● Given data
**********
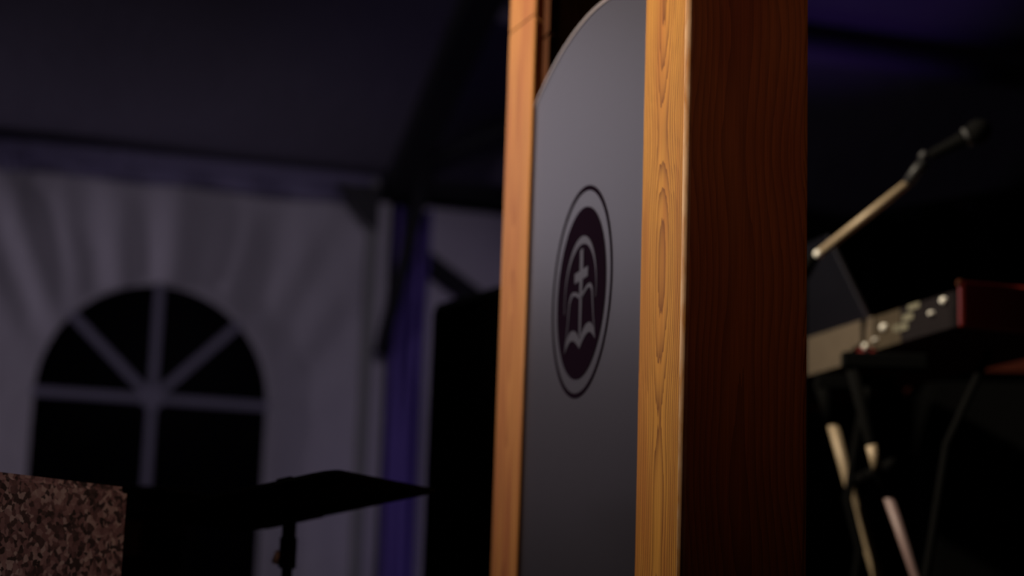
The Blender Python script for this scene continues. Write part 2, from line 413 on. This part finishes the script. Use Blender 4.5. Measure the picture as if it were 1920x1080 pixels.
tag(build('lit_roof_strip', bm, M['roof'], smooth=True), kind='structure')

# gathered blue curtain at the frame leg
bm = new(); rows = []
for i in range(61):
    s = 1.15 + .17 * i / 60; n_ = .10 + .04 * math.sin(i / 60 * 2 * PI * 3.3) + .01 * math.sin(i * .9)
    rows.append([bm.verts.new(T(s + .03 * (2.5 - z) / 2.9 * math.sin(i * .3), n_ * (1 + .15 * math.sin(z * 3 + i * .2)), z)) for z in (GROUND + .01, .2, .8, 1.4, 2.0, 2.6)])
for a, b in zip(rows, rows[1:]):
    for j in range(5): bm.faces.new((a[j], b[j], b[j + 1], a[j + 1]))
o = build('curtain', bm, M['curtain'], smooth=True)
tag(o, 'blue violet gathered curtain hanging beside the tent frame leg', 'curtain')
sm = o.modifiers.new('sol', 'SOLIDIFY'); sm.thickness = .003

# ================================================================== PULPIT
# local x: depth of the pulpit, local y: along its front, away from the viewer
pul = empty('pulpit', (0.205, 2.2, 0), 0.241, label='wooden pulpit with two thick timber posts and a grey emblem panel between them', cat='pulpit')
DEP, W1, GAP = 0.163, 0.1735, 0.595
YF0 = W1 + GAP; YF1 = YF0 + 0.1735
def cutz(x, y): return 1.472 + .12 * (y - YF0) - .9 * x
def column(name, y0, y1, mat, edge_mat, r):
    """timber post with rounded arrises; the two arrises on the front carry their own worn surface"""
    bm = new(); N_ = 2
    prof = []
    for cx, cy, a in ((DEP - r, y1 - r, 0), (r, y1 - r, 90), (r, y0 + r, 180), (DEP - r, y0 + r, 270)):
        for i in range(N_ + 1):
            t = math.radians(a + 90 * i / N_); prof.append((cx + r * math.cos(t), cy + r * math.sin(t), a if i < N_ else -1))
    lo = [bm.verts.new((x, y, 0.0)) for x, y, a in prof]; hi = [bm.verts.new((x, y, cutz(x, y - (0 if y0 > .3 else -YF0)))) for x, y, a in prof]
    n = len(prof)
    for i in range(n):
        f = bm.faces.new((lo[i], lo[(i + 1) % n], hi[(i + 1) % n], hi[i])); f.smooth = prof[i][2] >= 0
        if prof[i][2] == 180: f.material_index = 1
        if abs(prof[i][1] - y0) < 1e-5 and abs(prof[(i + 1) % n][1] - y0) < 1e-5: f.material_index = 2
    bm.faces.new(lo[::-1]); bm.faces.new(hi)
    o = build(name, bm, [mat, edge_mat, M['wood_side'] if y0 == 0 else mat], pul)
    bm = new()
    g = .003
    lo = [bm.verts.new((x, y, cutz(x, y - (0 if y0 > .3 else -YF0)) + g)) for x, y, a in prof]; hi = [bm.verts.new((x, y, 1.64)) for x, y, a in prof]
    for i in range(n):
        f = bm.faces.new((lo[i], lo[(i + 1) % n], hi[(i + 1) % n], hi[i])); f.smooth = prof[i][2] >= 0
    bm.faces.new(lo[::-1]); bm.faces.new(hi)
    build('post_cap', bm, [mat, edge_mat], pul)
    return o
column('post', 0, W1, M['wood'], M['worn'], .008)
column('post', YF0, YF1, M['wood_far'], M['wood_far'], .004)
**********
● Instructions for the task
Starting with the first line of the data above and ending with the line containing "sm = o.modifiers.new('sol', 'SOLIDIFY');", please restate every line exactly, leaving images out.

● Written solution
The Blender Python script for this scene continues. Write part 2, from line 413 on. This part finishes the script. Use Blender 4.5. Measure the picture as if it were 1920x1080 pixels.
tag(build('lit_roof_strip', bm, M['roof'], smooth=True), kind='structure')

# gathered blue curtain at the frame leg
bm = new(); rows = []
for i in range(61):
    s = 1.15 + .17 * i / 60; n_ = .10 + .04 * math.sin(i / 60 * 2 * PI * 3.3) + .01 * math.sin(i * .9)
    rows.append([bm.verts.new(T(s + .03 * (2.5 - z) / 2.9 * math.sin(i * .3), n_ * (1 + .15 * math.sin(z * 3 + i * .2)), z)) for z in (GROUND + .01, .2, .8, 1.4, 2.0, 2.6)])
for a, b in zip(rows, rows[1:]):
    for j in range(5): bm.faces.new((a[j], b[j], b[j + 1], a[j + 1]))
o = build('curtain', bm, M['curtain'], smooth=True)
tag(o, 'blue violet gathered curtain hanging beside the tent frame leg', 'curtain')
sm = o.modifiers.new('sol', 'SOLIDIFY'); sm.thickness = .003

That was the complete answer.